Paula A. Zapata, Jimmy Faria, Daniel E. Resasco, and coworkers of the University of Oklahoma, Norman, reasoned that studding a zeolite’s external surface with hydrophobic octadecylsilyl groups would hinder diffusion of water into the zeolite’s pores and prevent the collapse of the framework structure (J. Am. Chem. Soc., DOI: 10.1021/ja3015082). They found by an assortment of X-ray, spectroscopy, and microscopy methods that untreated HY zeolites begin to fall apart within a few hours at 200 °C in aqueous reactions, whereas their functionalized HY zeolite retains its crystallinity, surface area, porosity, and density of reactive acidic sites under the same conditions.
The Oklahoma researchers tested the catalysts in common biorefinery reactions, such as dehydration of 3-pentanol to pentene and 2-propanol to propylene, as well as alkylation of m-cresol with 2-propanol.

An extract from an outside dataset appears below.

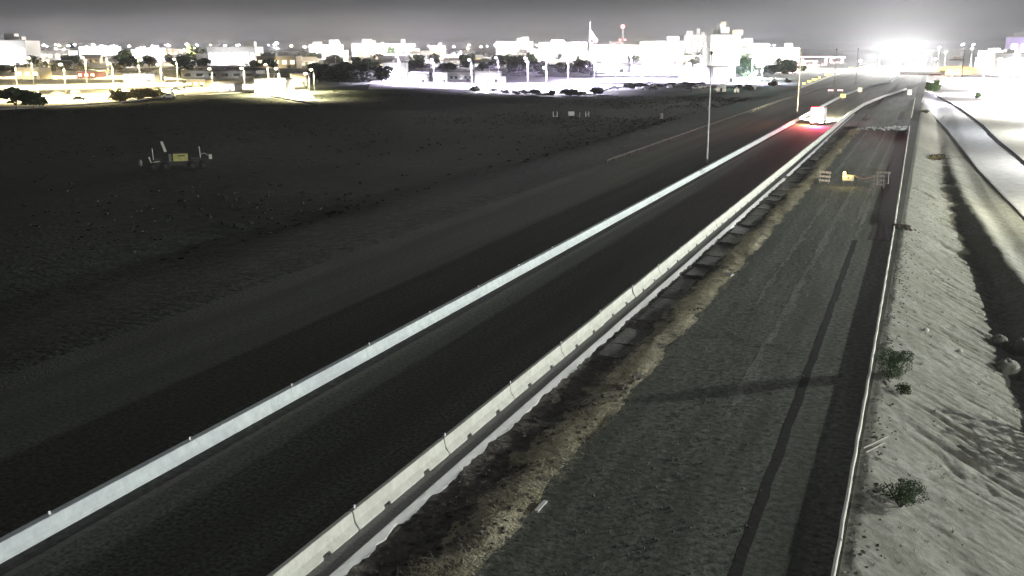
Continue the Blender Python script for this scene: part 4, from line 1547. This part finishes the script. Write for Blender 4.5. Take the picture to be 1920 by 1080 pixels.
for k in range(46):
    u = RND.uniform(-30, 1440)
    v = RND.choice([RND.uniform(106, 112), RND.uniform(112, 128)])
    sc_ = 34.0 / (v - 88)
    wd = RND.uniform(14, 26) * (1.0 if v > 112 else 1.5)
    house(u, v, wd, RND.uniform(6, 9.5) * (1.0 if v > 112 else 1.5), RND.choice(['wall_white', 'wall_white', 'wall_tan', 'wall_grey']), 'flood-lit gabled house in the distant bright band of the town', 'flood-lit distant houses')
for k in range(22):
    u = RND.uniform(-30, 1440)
    lit(u, RND.uniform(108, 124), RND.uniform(9, 15), 220e3, RND.choice([(1, .98, .95), (1, .82, .5), (.82, .76, 1)]), RND.choice(['lamp_white', 'lamp_warm', 'lamp_lilac']), 'bare-bulb yard lamp in the distant bright band', 'distant yard lamps', head=1.1, kind='POINT')
# --- town trees
for (u, v, hgt, rad, kd, lab) in [
        (231, 122, 15, 10, 'leaf', 'round dark tree in front of the white blocks, the left of two'),
        (366, 122, 19, 11, 'leaf', 'larger dark tree left of the long white warehouse'),
        (345, 130, 10, 8, 'leaf', 'low dark tree below the larger dark tree'),
        (530, 112, 13, 10, 'leaf_dark', 'dark tree behind the cream hall'),
        (565, 113, 13, 12, 'leaf_dark', 'wide dark tree right of the cream hall'),
        (595, 140, 8, 7, 'leaf_dark', 'dark round tree among the lit houses'),
        (731, 116, 18, 8, 'leaf', 'dark round tree above the tall blinding shed'),
        (30, 206, 6.5, 6.0, 'leaf', 'big dark bush at the far left edge of the field'),
        (62, 206, 5.0, 4.5, 'leaf', 'dark bush right of the big bush at the field edge'),
        (1395, 146, 11, 7, 'leaf_green', 'bright green-lit tree left of the glaring lamp'),
        (1462, 140, 10, 9, 'leaf', 'green-tinted dark tree right of the glaring lamp'),
        (1490, 141, 9, 7, 'leaf', 'dark tree under the pink canopies'),
        (1440, 145, 7, 6, 'leaf_dark', 'dark tree between the glaring lamp and the pink tent'),
        (1310, 121, 8, 7, 'leaf_dark', 'dark shrubby tree above the lilac wall')]:
    q = at(u, v, ZC)
    tree(q.x, q.y, ZC, hgt, rad, kd, lab)
for k in range(16):
    u, v = RND.uniform(600, 715), RND.uniform(132, 164)
    q = at(u, v, ZC)
    tree(q.x, q.y, ZC, RND.uniform(5, 8.5), RND.uniform(5, 8), 'leaf_dark', 'dark tree in the unlit grove between the warm and lilac lots', 'dark grove between the lots')
for k in range(22):
    u, v = RND.uniform(955, 1110), RND.uniform(134, 144)
    q = at(u, v, ZC)
    tree(q.x, q.y, ZC, RND.uniform(5, 8), RND.uniform(5, 7), 'leaf_dark' if k % 3 else 'leaf', 'dark tree in the hedge row behind the lilac lot', 'hedge row trees')
for k in range(14):
    u, v = RND.uniform(745, 950), RND.uniform(128, 136)
    q = at(u, v, ZC)
    tree(q.x, q.y, ZC, RND.uniform(5, 8), RND.uniform(5, 8), 'leaf_dark', 'dark tree in the row above the white sheds', 'tree row above the sheds')
for k in range(16):
    u, v = RND.uniform(0, 225), RND.uniform(133, 140)
    q = at(u, v, ZC)
    tree(q.x, q.y, ZC, RND.uniform(4, 6.5), RND.uniform(4, 6), 'leaf_dry', 'warm-lit brownish tree in the row behind the far left lot', 'warm-lit tree row')
for k in range(12):
    u = RND.uniform(215, 300)
    q = at(u, 192 - (u - 215) * .10, ZC)
    tree(q.x, q.y, ZC, RND.uniform(2.5, 4), RND.uniform(2.2, 3.5), 'leaf_dry', 'yellow-lit low tree along the near edge of the warm lot', 'yellow-lit edge trees')
for k in range(100):
    u = RND.uniform(20, 1420)
    q = at(u, RND.uniform(107, 130), ZC)
    tree(q.x, q.y, ZC, RND.uniform(6, 12), RND.uniform(5, 10), RND.choice(['leaf', 'leaf_dark']), 'tree scattered through the distant bright band of the town', 'distant town trees')
for k in range(34):
    u = RND.uniform(880, 1480)
    v = float(np.interp(u, [880, 1010, 1110, 1160, 1300, 1420, 1480], [170, 180, 178, 166, 161, 168, 156])) + RND.uniform(0, 3)
    q = at(u, v, ZC)
    tree(q.x, q.y, ZC, RND.uniform(1.6, 2.8), RND.uniform(1.6, 3.0), 'leaf_dark', 'low dark shrub along the near edge of the lilac lot', 'shrubs at the lilac lot edge', 'shrub')

# scrub tufts in the field
r = random.Random(9)
vs, fs = [], []
for k in range(9000):
    dd = -54 - (r.random() ** 1.3) * 260
    sv = 60 + r.random() * 290
    if vnoise(np.array(dd), np.array(sv), .035, 71) < r.uniform(-1, .6):
        continue
    z = ZC if dd < -53 else ZC * (-39 - dd) / 14
    for j in range(3):
        a = r.uniform(0, 3.14)
        q = r.uniform(.08, .24)
        hh = r.uniform(.05, .18)
        x, y = dd + r.uniform(-.3, .3), sv + r.uniform(-.3, .3)
        i = len(vs)
        vs += [(x - math.cos(a) * q * .4, y - math.sin(a) * q * .4, z - .1), (x + math.cos(a) * q * .4, y + math.sin(a) * q * .4, z - .1), (x + math.cos(a) * q, y + math.sin(a) * q, z + hh), (x - math.cos(a) * q, y - math.sin(a) * q, z + hh * .8)]
        fs.append((i, i + 1, i + 2, i + 3))
o = MB().add(vs, fs).build('scrub', 'leaf_scrub')
tag(o, 'low dark scrub covering the field', 'scrub', kind='stuff')

# --- flag pole, beacon tower
q = at(1105, 122, ZC)
t = thing('flagpole', 'very tall flagpole with a drooping striped flag above the town', 'flagpole', q, YAW)
hp = (122 - 41) / 34 * 16.5
MB().tube([(0, 0, 0), (0, 0, hp)], [.55, .3], 8).build('pole', 'white', t)
fl = thing('flag', 'drooping striped flag flying from the very tall flagpole', 'flag', q, YAW)
U = Vector((.42, 0, -.90)).normalized()
Vv = Vector((.25, 0, -1.0)).normalized()
NX, NY = 26, 13
FW, FH = 13.0, 7.4
topz = hp - 6.5
X['flag_red'] = mat('flag_red', (.55, .05, .07), (.62, .07, .09), 2, 3)
X['flag_blue'] = mat('flag_blue', (.04, .06, .25), (.06, .08, .32), 2, 3)


def fpt(i, j):
    a = i / NX
    b = j / NY
    x = .35 + a * FW * .52 + .25 * math.sin(b * 5 + a * 7) * a
    z = topz - a * FW * .72 - b * FH * (1 - .25 * a)
    y = .9 * math.sin(a * 9 + b * 2) * a
    return Vector((x, y, z))


parts = {'white': MB(), 'flag_red': MB(), 'flag_blue': MB()}
for i in range(NX):
    for j in range(NY):
        m = 'flag_blue' if (i < NX * .4 and j < 7) else ('flag_red' if j % 2 == 0 else 'white')
        parts[m].add([fpt(i, j), fpt(i + 1, j), fpt(i + 1, j + 1), fpt(i, j + 1)], [(0, 1, 2, 3)])
parts['white'].build('white_stripes', 'white', fl)
parts['flag_red'].build('red_stripes', 'flag_red', fl)
cn = parts['flag_blue'].build('canton', 'flag_blue', fl)
mb = MB()
for i in range(5):
    for j in range(4):
        p0 = fpt(1 + i * 2, .8 + j * 1.6) + Vector((0, -.06, 0))
        mb.add([p0 + Vector((.22 * math.cos(k * 1.2566 + 1.57) * (1), 0, .22 * math.sin(k * 1.2566 + 1.57))) if False else p0 + Vector(((.24 if k % 2 == 0 else .1) * math.cos(k * .6283 + 1.57), 0, (.24 if k % 2 == 0 else .1) * math.sin(k * .6283 + 1.57))) for k in range(10)], [tuple(range(10))])
mb.build('star', 'white', cn)
lamp('SPOT', (q.x + 6, q.y - 16, ZC + 8), 900e3, WHITE, None, .5, 40, (q.x + 4, q.y, hp - 12), .5)

q = at(1166, 118, ZC)
hp = (118 - 50) / 30 * 16.5
t = thing('beacon_tower', 'slender lattice tower topped by a red beacon above the town', 'tower', q, YAW)
mb = MB()
for k in range(3):
    a = k * 2.094
    mb.tube([(math.cos(a) * 1.6, math.sin(a) * 1.6, 0), (math.cos(a) * .7, math.sin(a) * .7, hp - .8)], .16, 5)
for j in range(10):
    z0, z1 = hp * j / 10, hp * (j + 1) / 10
    for k in range(3):
        a, b = k * 2.094, (k + 1) * 2.094
        r0, r1 = 1.6 - .9 * j / 10, 1.6 - .9 * (j + 1) / 10
        mb.tube([(math.cos(a) * r0, math.sin(a) * r0, z0), (math.cos(b) * r1, math.sin(b) * r1, min(z1, hp - .8))], .09, 4)
mb.build('lattice', 'steel', t)
MB().ball((0, 0, hp), 2.1, 12, 8).build('beacon', 'beacon', t, True)
for sx in (-2.6, 2.6):
    MB().ball((sx, 0, hp - 13.5), (1.3, 1.3, 1.0), 10, 6).build('marker_light', 'beacon', t, True)
    MB().tube([(0, 0, hp - 14), (sx, 0, hp - 14)], .12, 5).build('bracket', 'steel', t)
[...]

The functionalized zeolite outperformed unfunctionalized zeolites in product yield. It also was better in stabilizing the water/decalin biphasic reaction medium, which helps separate the products and recycle the catalyst.
The new zeolite “could represent a big step for biomass conversion,” says George W. Huber of the University of Massachusetts, Amherst, an authority in biomass processing.
“Aqueous media is a great way to convert biomass into fuels and chemicals, because most biomass components are water soluble,” Huber notes. The Oklahoma team’s results “now suggest a way to modify zeolites so they can be used in water,” Huber says.